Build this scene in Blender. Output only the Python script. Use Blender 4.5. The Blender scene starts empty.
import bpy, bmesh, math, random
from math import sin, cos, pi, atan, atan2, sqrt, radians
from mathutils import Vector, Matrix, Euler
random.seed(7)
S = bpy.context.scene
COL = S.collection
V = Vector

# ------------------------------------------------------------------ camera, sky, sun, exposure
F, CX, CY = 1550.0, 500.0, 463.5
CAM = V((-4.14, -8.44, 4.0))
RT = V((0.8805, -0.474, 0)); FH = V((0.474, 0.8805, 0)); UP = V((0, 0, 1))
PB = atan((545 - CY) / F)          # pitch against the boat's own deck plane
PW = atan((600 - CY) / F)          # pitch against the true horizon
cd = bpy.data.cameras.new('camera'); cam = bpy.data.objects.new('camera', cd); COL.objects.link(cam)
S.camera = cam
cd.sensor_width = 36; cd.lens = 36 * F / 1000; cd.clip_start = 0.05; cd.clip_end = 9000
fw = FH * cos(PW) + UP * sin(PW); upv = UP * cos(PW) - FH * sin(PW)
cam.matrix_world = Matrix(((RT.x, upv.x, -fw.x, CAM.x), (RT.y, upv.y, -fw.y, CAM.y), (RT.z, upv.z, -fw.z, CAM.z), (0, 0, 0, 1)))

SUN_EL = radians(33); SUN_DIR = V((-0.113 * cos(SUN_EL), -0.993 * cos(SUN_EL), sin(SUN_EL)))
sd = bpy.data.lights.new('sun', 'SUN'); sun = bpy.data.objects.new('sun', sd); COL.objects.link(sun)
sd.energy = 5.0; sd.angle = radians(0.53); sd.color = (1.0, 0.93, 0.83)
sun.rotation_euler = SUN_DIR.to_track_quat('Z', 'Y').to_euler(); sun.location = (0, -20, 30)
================
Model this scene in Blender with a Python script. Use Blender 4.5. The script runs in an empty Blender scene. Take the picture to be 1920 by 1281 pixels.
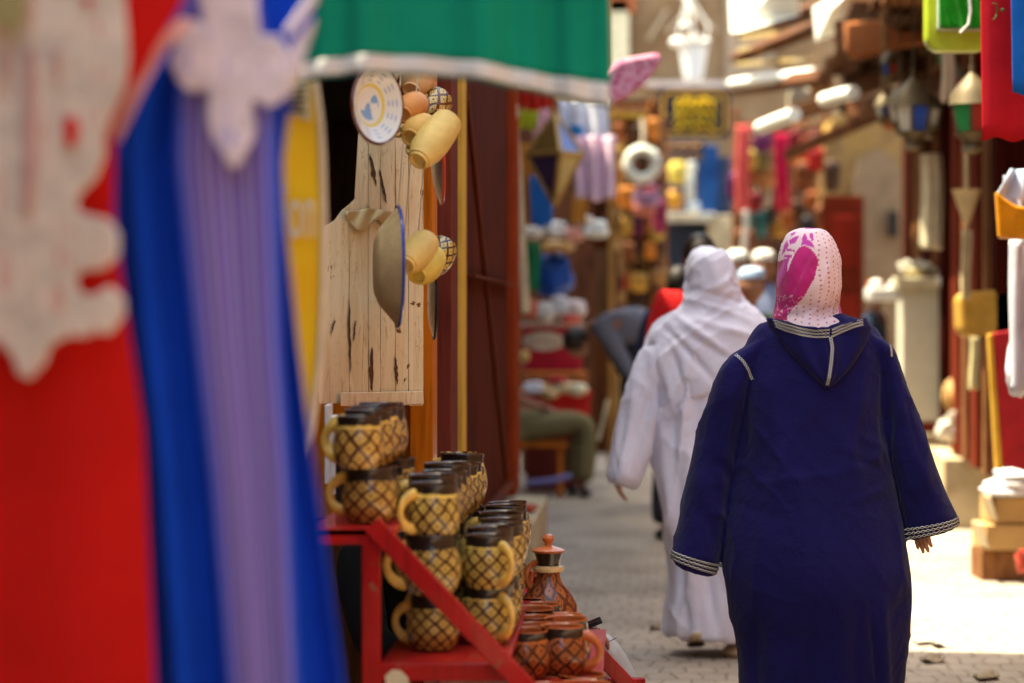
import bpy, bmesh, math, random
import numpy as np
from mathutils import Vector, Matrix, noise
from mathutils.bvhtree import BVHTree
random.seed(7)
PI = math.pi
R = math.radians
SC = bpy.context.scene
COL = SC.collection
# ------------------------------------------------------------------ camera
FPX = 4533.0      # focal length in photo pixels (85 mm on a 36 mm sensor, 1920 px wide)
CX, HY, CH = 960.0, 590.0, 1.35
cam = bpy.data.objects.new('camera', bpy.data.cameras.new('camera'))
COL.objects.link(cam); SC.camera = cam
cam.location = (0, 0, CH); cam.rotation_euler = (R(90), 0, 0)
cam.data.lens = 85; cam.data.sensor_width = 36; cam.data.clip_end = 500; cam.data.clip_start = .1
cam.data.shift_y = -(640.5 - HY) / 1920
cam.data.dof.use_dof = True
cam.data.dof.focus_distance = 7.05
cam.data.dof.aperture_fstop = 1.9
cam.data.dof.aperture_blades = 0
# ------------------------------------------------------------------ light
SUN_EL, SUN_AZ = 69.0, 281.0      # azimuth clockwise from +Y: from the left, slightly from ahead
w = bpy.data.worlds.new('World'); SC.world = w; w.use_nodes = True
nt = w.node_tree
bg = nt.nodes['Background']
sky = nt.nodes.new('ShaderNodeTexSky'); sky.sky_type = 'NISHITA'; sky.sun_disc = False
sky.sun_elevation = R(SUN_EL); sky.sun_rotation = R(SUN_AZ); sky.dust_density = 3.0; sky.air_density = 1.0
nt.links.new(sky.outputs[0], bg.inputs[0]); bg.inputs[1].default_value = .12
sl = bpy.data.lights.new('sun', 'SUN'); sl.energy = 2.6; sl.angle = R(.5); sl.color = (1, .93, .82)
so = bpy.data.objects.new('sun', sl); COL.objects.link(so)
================
_Given request_
Your task is to transcribe exactly the lines starting at the line that contains "Model this scene" and ending at the line that contains "so = bpy.data.objects.new('sun', sl);", both included. Leave out the pictures.

_Solution for this problem_
Model this scene in Blender with a Python script. Use Blender 4.5. The script runs in an empty Blender scene. Take the picture to be 1920 by 1281 pixels.
import bpy, bmesh, math, random
import numpy as np
from mathutils import Vector, Matrix, noise
from mathutils.bvhtree import BVHTree
random.seed(7)
PI = math.pi
R = math.radians
SC = bpy.context.scene
COL = SC.collection
# ------------------------------------------------------------------ camera
FPX = 4533.0      # focal length in photo pixels (85 mm on a 36 mm sensor, 1920 px wide)
CX, HY, CH = 960.0, 590.0, 1.35
cam = bpy.data.objects.new('camera', bpy.data.cameras.new('camera'))
COL.objects.link(cam); SC.camera = cam
cam.location = (0, 0, CH); cam.rotation_euler = (R(90), 0, 0)
cam.data.lens = 85; cam.data.sensor_width = 36; cam.data.clip_end = 500; cam.data.clip_start = .1
cam.data.shift_y = -(640.5 - HY) / 1920
cam.data.dof.use_dof = True
cam.data.dof.focus_distance = 7.05
cam.data.dof.aperture_fstop = 1.9
cam.data.dof.aperture_blades = 0
# ------------------------------------------------------------------ light
SUN_EL, SUN_AZ = 69.0, 281.0      # azimuth clockwise from +Y: from the left, slightly from ahead
w = bpy.data.worlds.new('World'); SC.world = w; w.use_nodes = True
nt = w.node_tree
bg = nt.nodes['Background']
sky = nt.nodes.new('ShaderNodeTexSky'); sky.sky_type = 'NISHITA'; sky.sun_disc = False
sky.sun_elevation = R(SUN_EL); sky.sun_rotation = R(SUN_AZ); sky.dust_density = 3.0; sky.air_density = 1.0
nt.links.new(sky.outputs[0], bg.inputs[0]); bg.inputs[1].default_value = .12
sl = bpy.data.lights.new('sun', 'SUN'); sl.energy = 2.6; sl.angle = R(.5); sl.color = (1, .93, .82)
so = bpy.data.objects.new('sun', sl); COL.objects.link(so)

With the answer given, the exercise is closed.